SÃO PAULO, SP (FOLHAPRESS) – Cynthia Luiza Ribeiro do Amaral, 41, se formou no curso de serviço social pela UFSC (Universidade Federal de Santa Catarina) no último dia 4. Mas um detalhe a destacou entre os outros formandos: a cor de sua beca. Enquanto todos usavam preto, ela trajava branco.
A explicação para a roupa de cor diferente foi o período religioso pelo qual a estudante passava no momento da cerimônia de colação de grau. Cynthia foi iniciada no candomblé ketu em novembro do ano passado, logo após apresentar o seu TCC (trabalho de conclusão de curso) sobre enfrentamento à violência contra mulher e a formação no serviço social.
Por causa da iniciação na religião, ela terá que cumprir um preceito que, entre outras questões, prevê o uso diário de roupa branca, inclusive manter a cabeça coberta com tecido da mesma cor durante um ano.
Cynthia diz que é filha do Orixá Osumaré. “É um orixá que tem como característica a questão dos ciclos, das transformações. Ele é representado pelo arco-íris e pela cobra, inclusive foi homenageado pela escola de samba Viradouro”, afirma.
Diante da possibilidade de não participar da formatura com os colegas, uma vez que ela não poderia abrir mão do preceito, a aluna procurou a reitoria da universidade para saber o que poderia ser feito. “O preceito é algo sério, algo com que me comprometi.
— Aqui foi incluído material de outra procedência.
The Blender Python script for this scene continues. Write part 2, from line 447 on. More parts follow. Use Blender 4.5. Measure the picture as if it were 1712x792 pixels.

Não poderia ser flexível com isso.”
A vice-reitora da UFSC, Joana Célia dos Passos, diz que a aluna explicou que a formatura ocorreria exatamente no período do preceito. “Ela foi a primeira pessoa que fez esse pedido, mas ainda chegou muito modesta, perguntando se ela poderia usar um vestido branco na formatura.”
Em vez de apenas autorizar o uso, a universidade decidiu confeccionar a beca branca e cedê-la para o uso de Cynthia. “A vestimenta não é responsabilidade do formando ou da formanda, mas da instituição. Essa beca ficará para o próximo aluno que estiver na mesma situação”, explica a vice-reitora.
A estudante lembra que é obrigação da universidade respeitar todas as religiões. “E ela faz isso. Há processos que já estão em andamento, como cristãos que não podem fazer vestibular aos sábados e eu sou super a favor.”
Cynthia diz que ela poderia usar um vestido branco, mas a universidade definiu a beca pelo princípio de igualdade. “Não foi uma questão de representação do povo de axé, até porque tinha outros colegas que se formaram no mesmo dia e que também são de religiões de matriz africana. O pressuposto foi o respeito ao momento do rito que eu estava vivendo, inclusive apresentei declaração da minha mãe de santo dizendo que eu estava de preceito.”
A universidade se pautou na resolução interna número 175, que dispõe sobre a política de enfrentamento ao racismo institucional em suas diferentes formas de manifestação no âmbito da UFSC. “O preceito da Cynthia precisava ser respeitado. Então, a partir dessa resolução, também agimos sobre o racismo religioso”, diz Joana Célia.
RACISMO RELIGIOSO
Com a repercussão da sua história nos últimos dias, Cynthia diz que começou a receber ofensas pela internet. “Algumas pessoas têm sido extremamente agressivas, inclusive recebi mensagem privada e bloqueei, já recebi ameaça no WhatsApp e bloqueei. As pessoas não sabem que racismo é religioso é crime, mas precisam ter consciência de que essa discriminação, essa demonização da religião pode gerar mortes.”
A assistente social relata que, desde o dia da formatura, evita sair de casa sozinha. “Saí apenas para fazer uma prova de concurso, com o meu pai e o meu filho, e voltei para casa.”
Cynthia diz que já havia enfrentado preconceito por causa da sua religião antes da formação na UFSC.
“Os povos de axé têm a tendência meio de se esconderem, pois nós temos uma religião historicamente perseguida desde o período colonial e que realmente ocasiona crimes contras as pessoas de axé. Então somos muito discretos na nossa manifestação, embora isso venha mudando aos poucos.”
Para ela, as pessoas precisam saber como denunciar. “O Ministério Público, quando aceita a denúncia, toma a frente da ação e protege a vítima. O povo de axé está se munindo dessas informações para que não haja guerras religiosas. São necessárias campanhas educativas.”